----- MATERIALS PROVIDED -----

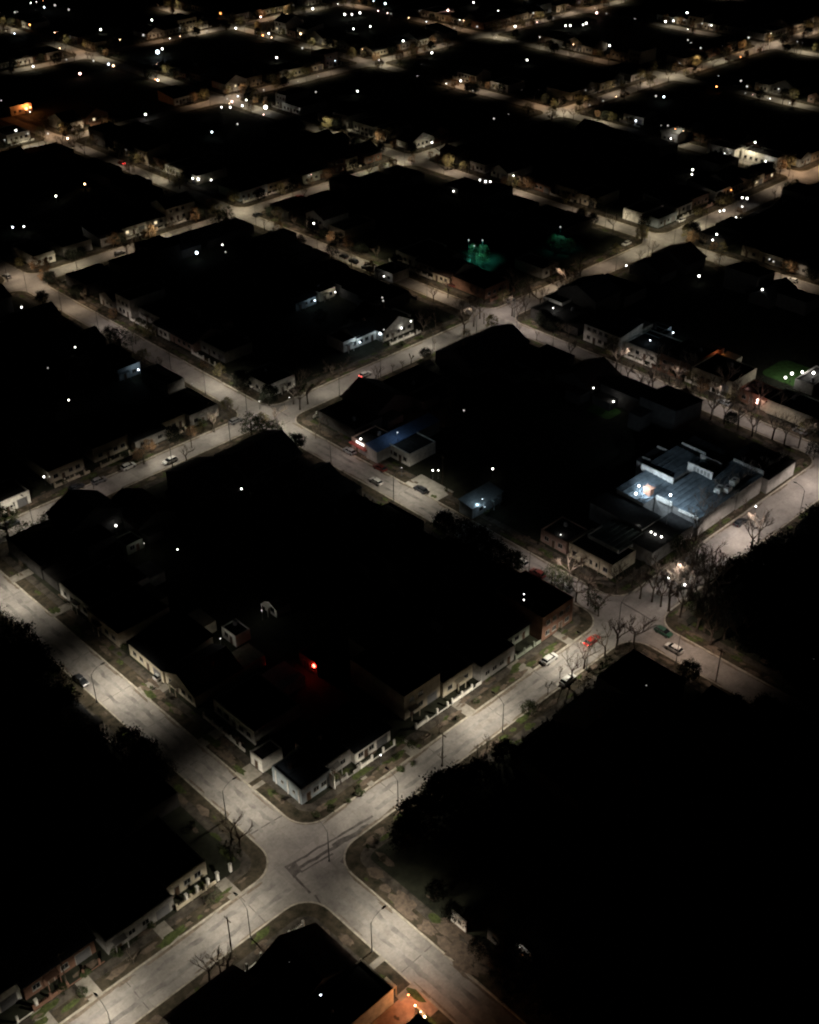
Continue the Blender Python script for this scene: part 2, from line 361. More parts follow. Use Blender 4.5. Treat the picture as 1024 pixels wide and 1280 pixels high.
for loc, rz, s, tint in plist:
    c = cell_of(loc[0], loc[1] if True else 0) or min(CELLS, key=lambda c: (sum(CELLS[c][:2])/2-loc[0])**2 + (sum(CELLS[c][2:])/2-loc[1])**2)
    side = 'upper-right kerb' if rz else 'upper-left kerb'
    key = (c, side); cnt[key] = cnt.get(key, 0) + 1
    t = thing('street_lamp', 'curved-arm street lamp, %s one on the %s of the %s' % (nth(cnt[key]-1), side, bname(c)), 'street lamp', loc, rz, 'street lamps along the kerbs')
    ob('pole', LM[0], t); ob('arm', LM[1], t); h = ob('lamp_head', LM[2], t); ob('lens', LM[3], h)
    L = street_light(s, tint, dist(loc[0], loc[1]) > 420); lo = bpy.data.objects.new('luminaire', L); COL.objects.link(lo); lo.parent = t; lo.location = (0, 2.95, 8.6)
    lamps_at.append((loc[0], loc[1], s))

# ------------------------------------------------------------------ houses
def win_mesh(name, wd, ht, glass=M_GLASS):
    m = MB(); f = .07
    m.box(-wd/2, wd/2, -.05, .02, -ht/2, -ht/2+f); m.box(-wd/2, wd/2, -.05, .02, ht/2-f, ht/2)
    m.box(-wd/2, -wd/2+f, -.05, .02, -ht/2+f, ht/2-f); m.box(wd/2-f, wd/2, -.05, .02, -ht/2+f, ht/2-f); m.box(-.025, .025, -.045, .02, -ht/2+f, ht/2-f)
    m.box(-wd/2-.1, wd/2+.1, -.14, .02, -ht/2-.09, -ht/2-.002)
    m.add([(-wd/2+f,-.02,-ht/2+f),(wd/2-f,-.02,-ht/2+f),(wd/2-f,-.02,ht/2-f),(-wd/2+f,-.02,ht/2-f)], [(0,1,2,3)], 1)
    return m.mesh(name, [M_FRAME, glass])
def door_mesh(wd, ht, mt):
    m = MB(); m.box(-wd/2-.1, -wd/2, -.07, .02, 0, ht+.1); m.box(wd/2, wd/2+.1, -.07, .02, 0, ht+.1); m.box(-wd/2, wd/2, -.07, .02, ht, ht+.1)
    n = max(2, int(ht/.45))
    for k in range(n): m.box(-wd/2, wd/2, -.05, .01, k*ht/n+.012, (k+1)*ht/n-.012, 1)
    m.box(wd/2-.2, wd/2-.12, -.11, -.05, ht*.45, ht*.45+.1)
    return m.mesh('door', [M_FRAME, mt])
W_STD, W_WIDE, W_SMALL = win_mesh('window', 1.4, 1.25), win_mesh('window', 2.2, 1.3), win_mesh('window', .8, .8)
W_LIT = win_mesh('window', 1.4, 1.25, glow('lit_window', (1, .8, .5), 1.2))
D_STD, D_GATE = door_mesh(.95, 2.1, M_DOOR), door_mesh(2.7, 2.3, M_GATE)
tk = MB(); tk.lathe([(.1,0),(.5,0),(.55,.1),(.55,1.0),(.42,1.2),(.15,1.28)], 12); TANK = tk.mesh('water_tank', M_TANK, True)
SIDES = {'B': 0.0, 'L': -PI/2, 'R': PI/2, 'T': PI}
FOOT = []
def house(label, loc, rz, wd, dp, h, roof='flat', wall='grey', group=None, detail=2, fence=None, gate=None, seed=0, lit=False, nwin=None, roofmat=None, name='house', cat='house', side_win=False, annex=True):
    r = random.Random(seed)
    c0, s0 = math.cos(rz), math.sin(rz); xs = [loc[0] + x*c0 - y*s0 for x, y in ((-wd/2, 0), (wd/2, dp))]; ys = [loc[1] + x*s0 + y*c0 for x, y in ((-wd/2, 0), (wd/2, dp))]
    FOOT.append((min(xs), max(xs), min(ys), max(ys), h + (.4 if roof == 'flat' else min(wd, dp)*.2)))
    t = thing(name, label, cat, loc, rz, group)
    m = MB(); th = .2
    if roof == 'flat':
        p = .35
        m.box(-wd/2, wd/2, 0, th, 0, h+p); m.box(-wd/2, wd/2, dp-th, dp, 0, h+p)
        m.box(-wd/2, -wd/2+th, th, dp-th, 0, h+p); m.box(wd/2-th, wd/2, th, dp-th, 0, h+p)
        m.box(-wd/2-.06, wd/2+.06, -.06, th+.05, h+p+.001, h+p+.09)
        q = MB(); q.box(-wd/2+th+.003, wd/2-th-.003, th+.003, dp-th-.003, h-.15, h)
        q.box(-wd/2+th+.1, wd/2-th-.1, dp*.55, dp*.55+.12, h+.001, h+.1)
    elif roof == 'shed':
        h2 = h + dp*.13
        m.add([(-wd/2,0,0),(wd/2,0,0),(wd/2,dp,0),(-wd/2,dp,0),(-wd/2,0,h),(wd/2,0,h),(wd/2,dp,h2),(-wd/2,dp,h2)], [(4,5,6,7),(0,1,5,4),(1,2,6,5),(2,3,7,6),(3,0,4,7)])
        q = MB(); o = .35
        for k in range(int(wd/.9)+1):
            x = -wd/2 + k*.9
            if x < wd/2: q.add([(x-.06,-o,h+.02),(x+.06,-o,h+.02),(x+.06,dp+o,h2+.16),(x-.06,dp+o,h2+.16)], [(0,1,2,3)])
        s_ = (h2-h)/dp
        vs = [(-wd/2-o,-o,h-o*s_+.01),(wd/2+o,-o,h-o*s_+.01),(wd/2+o,dp+o,h2+o*s_+.01),(-wd/2-o,dp+o,h2+o*s_+.01)]
        q.add(vs + [(x,y,z+.08) for x,y,z in vs], [(3,2,1,0),(4,5,6,7),(0,1,5,4),(1,2,6,5),(2,3,7,6),(3,0,4,7)])
    else:   # gable, ridge along x, or across with the gable to the street
        q = MB(); o = .4
        if roof == 'gable':
            rg = h + dp*.22
            m.add([(-wd/2,0,0),(wd/2,0,0),(wd/2,dp,0),(-wd/2,dp,0),(-wd/2,0,h),(wd/2,0,h),(wd/2,dp,h),(-wd/2,dp,h),(-wd/2,dp/2,rg),(wd/2,dp/2,rg)], [(0,1,5,4),(1,2,6,9,5),(2,3,7,6),(3,0,4,8,7)])
            for y, sg in ((-o, 1), (dp+o, -1)):
                zz = h - o*.44
                a = [(-wd/2-o,y,zz),(wd/2+o,y,zz),(wd/2+o,dp/2,rg),(-wd/2-o,dp/2,rg)]
                q.add([(x,yy,z+.02) for x,yy,z in a] + [(x,yy,z+.14) for x,yy,z in a], [(3,2,1,0),(4,5,6,7),(0,1,5,4),(1,2,6,5),(2,3,7,6),(3,0,4,7)] if sg > 0 else [(0,1,2,3),(7,6,5,4),(4,5,1,0),(5,6,2,1),(6,7,3,2),(7,4,0,3)])
        else:
            rg = h + wd*.24
            m.add([(-wd/2,0,0),(wd/2,0,0),(wd/2,dp,0),(-wd/2,dp,0),(-wd/2,0,h),(wd/2,0,h),(wd/2,dp,h),(-wd/2,dp,h),(0,0,rg),(0,dp,rg)], [(0,1,5,8,4),(1,2,6,5),(2,3,7,9,6),(3,0,4,7)])
            for x, sg in ((-wd/2-o, 1), (wd/2+o, -1)):
                zz = h - o*.48
                a = [(x,dp+o,zz),(x,-o,zz),(0,-o,rg),(0,dp+o,rg)]
                q.add([(xx,yy,z+.02) for xx,yy,z in a] + [(xx,yy,z+.14) for xx,yy,z in a], [(3,2,1,0),(4,5,6,7),(0,1,5,4),(1,2,6,5),(2,3,7,6),(3,0,4,7)] if sg > 0 else [(0,1,2,3),(7,6,5,4),(4,5,1,0),(5,6,2,1),(6,7,3,2),(7,4,0,3)])
    if annex and detail > 1:
        aw = wd*r.uniform(.35, .6); ax = r.choice((-1, 1))*(wd-aw)/2*.9
        m.box(ax-aw/2, ax+aw/2, dp+.002, dp+r.uniform(3, 7), 0, h*r.uniform(.7, .9))
    ob('wall', m.mesh('wall', WALLS[wall]), t)
    rm = roofmat or ROOFS['felt' if roof == 'flat' else 'metal' if roof == 'shed' else r.choice(('tile', 'metal'))]
    rf = ob('roof', q.mesh('roof', rm), t)
    if detail > 1 and roof == 'flat' and r.random() < .5: ob('water_tank', TANK, rf, (r.uniform(-wd*.3, wd*.3), dp*.7, h+.001))
    if detail > 1 and roof in ('gable', 'front_gable') and r.random() < .5:
        cm = MB(); cm.box(-.3, .3, -.3, .3, -.6, 1.1); cm.box(-.36, .36, -.36, .36, 1.101, 1.2); ob('chimney', cm.mesh('chimney', WALLS['brick']), rf, (wd*.18, dp*.5 if roof == 'gable' else dp*.6, rg-.2 if roof == 'gable' else rg-.9))
    hasgate = wd > 9.5 and r.random() < .5 if gate is None else gate
    n = nwin if nwin is not None else max(1, int((wd - (3.6 if hasgate else 0) - 1.6)//2.9))
    x0 = -wd/2 + .8; x1 = wd/2 - .8
    if hasgate: ob('garage_door', D_GATE, t, (x1-1.5, 0, 0)); x1 -= 3.6
    slots = n + 1; stp = (x1-x0)/slots; di = r.randrange(slots)
    for fl in range(2 if h > 5 else 1):
        for k in range(slots):
            x = x0 + stp*(k+.5)
            if fl == 0 and k == di: ob('door', D_STD, t, (x, 0, 0))
            else:
                wm = W_LIT if (lit and k == (di+1) % slots and fl == 0) else W_WIDE if (stp > 3.3 and r.random() < .6) else W_STD
                ob('window', wm, t, (x, 0, 1.62 + fl*2.9))
    if fence:
        f = MB(); y = -fence
        f.box(-wd/2, wd/2, y-.1, y+.1, -.05, .06); f.box(-wd/2, x1-2.2, y-.08, y+.08, .0, .75)
        if not hasgate: f.box(x1-.9, wd/2, y-.08, y+.08, 0, .75)
        for k in range(int(wd/3)+1): f.box(-wd/2+k*3-.17, -wd/2+k*3+.17, y-.17, y+.17, 0, 1.5)
        for k in range(int((x1-2.2+wd/2)/.35)):
            xx = -wd/2+.2+k*.35; f.box(xx-.02, xx+.02, y-.02, y+.02, .751, 1.3)
        ob('front_fence', f.mesh('front_fence', WALLS['white' if r.random() < .5 else wall]), t)
    if detail > 1 and r.random() < .45:
        c = MB(); c.box(-1.2, 1.2, -1.3, .0, 2.5, 2.62); c.box(-1.15, -1.03, -1.25, -1.13, 0, 2.5); c.box(1.03, 1.15, -1.25, -1.13, 0, 2.5)
        ob('porch', c.mesh('porch', WALLS[wall]), t, (x0 + stp*(di+.5), -.003, 0))
    return t
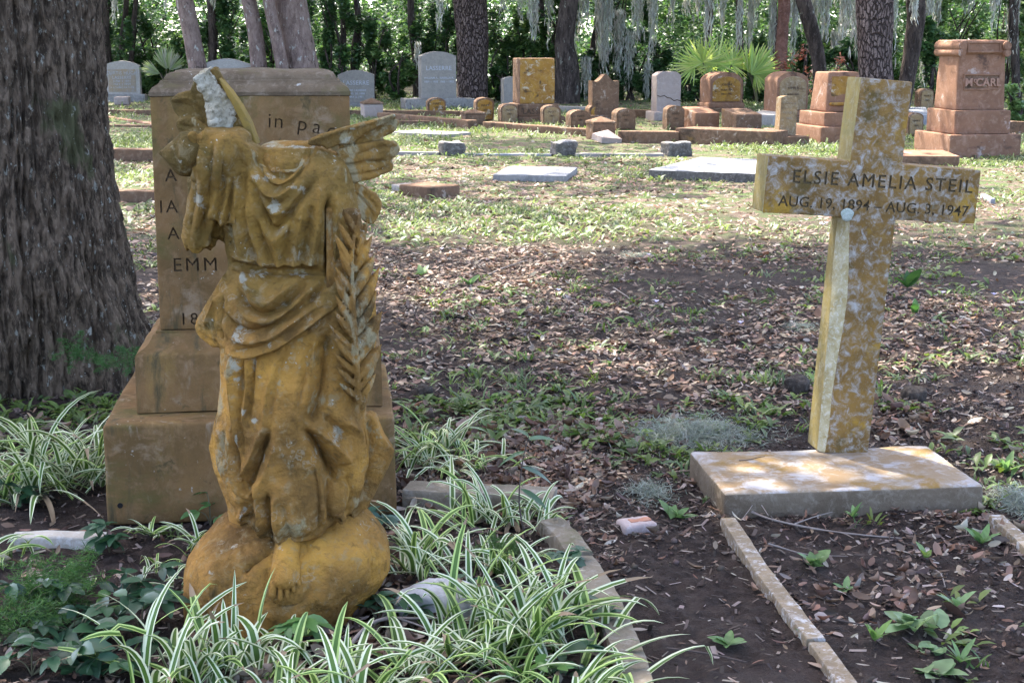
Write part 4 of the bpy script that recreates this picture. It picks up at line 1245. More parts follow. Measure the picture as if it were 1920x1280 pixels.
round_stone(1364, 216, 64, 66, 'round-topped red-brown headstone with an orange face, in front of the palmetto fans', seed=20)
round_stone(1488, 232, 62, 82, 'round-topped red-brown headstone with a peeling face, beside the dark leaning trunk', mat=M_TAN, seed=24)

# sloped tablet on two steps, partly behind the cross
st = Stone('slant_monument', 'red-brown monument with leaning sides on two steps, half behind the stone cross', 'monument', 1590, 268, BR, depth=1.0)
k = st.s
base(st, 118 * k, 1.15, 30 * k, M_RED, seed=28)
base(st, 96 * k, .95, 26 * k, M_RED, z=30 * k, seed=29, name='pedestal')
o = rbox('block', 74 * k, .62, 74 * k, M_RED, st.t, loc=(0, 0, 56 * k), r=.03, step=.1, namp=.005, seed=30, taper=(.84, .8))
bm = prism_bm([(-28 * k, 18 * k), (28 * k, 18 * k), (25 * k, 64 * k), (-25 * k, 64 * k)], -.30, -.24, .01, 1)
o = bm_obj('text_face', bm, M_ORG, st.t); o.location.z = 56 * k; o.rotation_euler.x = math.radians(-4.2)
rbox('ledge', 60 * k, .08, 6 * k, M_ORG, st.t, loc=(0, -.30, 68 * k), r=.02, step=.1)

# slim leaning tablet
st = Stone('slim_headstone', 'slim dark headstone leaning back on its own low square slab', 'headstone', 1486, 272, math.radians(16), depth=.55)
k = st.s
base(st, 68 * k, .60, 16 * k, M_BRN, seed=31)
o = dense_tablet('tablet', 35 * k, 74 * k, .16, 'low', M_TAN, st.t, z0=16 * k, seed=32, lean=math.radians(-3)); o.rotation_euler.y = math.radians(4)
engrave(o, 'lettering', [('IN MEMORY', 5 * k, 0, 58 * k), ('OF', 5 * k, 0, 50 * k), ('HENRY', 7 * k, 0, 40 * k), ('1862', 6 * k, 0, 30 * k)], 1, -.083, M_PANEL, 0)

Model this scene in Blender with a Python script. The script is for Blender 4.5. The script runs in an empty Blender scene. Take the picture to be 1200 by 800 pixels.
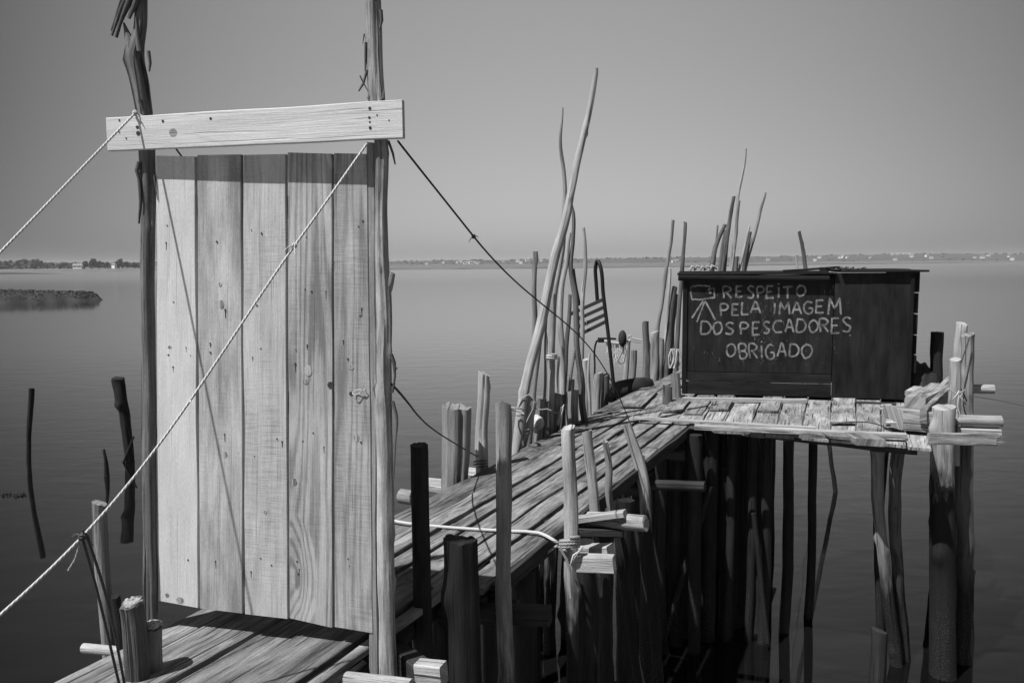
import bpy, math, random
from mathutils import Vector as V, Matrix, noise as mn
R = math.radians
random.seed(7)
sc = bpy.context.scene
col = sc.collection

# ------------------------------------------------------------------ camera
F = 933.0                       # focal length in photograph pixels (1200 wide)
EYE = 3.85                      # eye above the water
PITCH = math.atan(91 / F)
ROLL = R(0.43)
DECK = 2.25                     # boardwalk above the water
cp, sp = math.cos(PITCH), math.sin(PITCH)
R0, U0 = V((1, 0, 0)), V((0, sp, cp))
right = R0 * math.cos(ROLL) - U0 * math.sin(ROLL)
up = R0 * math.sin(ROLL) + U0 * math.cos(ROLL)
fwd = V((0, cp, -sp))
cam = bpy.data.cameras.new('camera'); co = bpy.data.objects.new('camera', cam); col.objects.link(co)
M3 = Matrix((right, up, -fwd)).transposed()
co.matrix_world = Matrix.Translation((0, 0, EYE)) @ M3.to_4x4()
cam.sensor_width = 36; cam.lens = F / 1200 * 36
cam.clip_start = 0.05; cam.clip_end = 9000
sc.camera = co

# ------------------------------------------------------------------ world, sun, exposure
SUN_EL = R(61)
LD = V((0.79, 0.61, 0)).normalized()                  # horizontal direction the light travels in
w = bpy.data.worlds.new('World'); sc.world = w; w.use_nodes = True
nt = w.node_tree; nt.nodes.clear()
sky = nt.nodes.new('ShaderNodeTexSky'); sky.sky_type = 'NISHITA'; sky.sun_disc = False
sky.sun_elevation = SUN_EL
sky.sun_rotation = math.atan2(-LD.x, -LD.y)
sky.air_density = 1.0; sky.dust_density = 2.2; sky.ozone_density = 1.0
sep = nt.nodes.new('ShaderNodeSeparateColor')          # black and white film behind a red filter
nt.links.new(sky.outputs[0], sep.inputs[0])
# added falloff: sky dimmed to both sides of the view, imitating lens vignetting
tcw = nt.nodes.new('ShaderNodeTexCoord'); flat = nt.nodes.new('ShaderNodeVectorMath'); flat.operation = 'MULTIPLY'; flat.inputs[1].default_value = (1, 1, 0)
nrm = nt.nodes.new('ShaderNodeVectorMath'); nrm.operation = 'NORMALIZE'; dot = nt.nodes.new('ShaderNodeVectorMath'); dot.operation = 'DOT_PRODUCT'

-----

- REQUIRED WORK
Copy out precisely the lines that begin at the line containing "Write part 4" and end at the line containing "rbox('ledge', 60 *", including both; write nothing else.

- WRITTEN SOLUTION
Write part 4 of the bpy script that recreates this picture. It picks up at line 1245. More parts follow. Measure the picture as if it were 1920x1280 pixels.
round_stone(1364, 216, 64, 66, 'round-topped red-brown headstone with an orange face, in front of the palmetto fans', seed=20)
round_stone(1488, 232, 62, 82, 'round-topped red-brown headstone with a peeling face, beside the dark leaning trunk', mat=M_TAN, seed=24)

# sloped tablet on two steps, partly behind the cross
st = Stone('slant_monument', 'red-brown monument with leaning sides on two steps, half behind the stone cross', 'monument', 1590, 268, BR, depth=1.0)
k = st.s
base(st, 118 * k, 1.15, 30 * k, M_RED, seed=28)
base(st, 96 * k, .95, 26 * k, M_RED, z=30 * k, seed=29, name='pedestal')
o = rbox('block', 74 * k, .62, 74 * k, M_RED, st.t, loc=(0, 0, 56 * k), r=.03, step=.1, namp=.005, seed=30, taper=(.84, .8))
bm = prism_bm([(-28 * k, 18 * k), (28 * k, 18 * k), (25 * k, 64 * k), (-25 * k, 64 * k)], -.30, -.24, .01, 1)
o = bm_obj('text_face', bm, M_ORG, st.t); o.location.z = 56 * k; o.rotation_euler.x = math.radians(-4.2)
rbox('ledge', 60 * k, .08, 6 * k, M_ORG, st.t, loc=(0, -.30, 68 * k), r=.02, step=.1)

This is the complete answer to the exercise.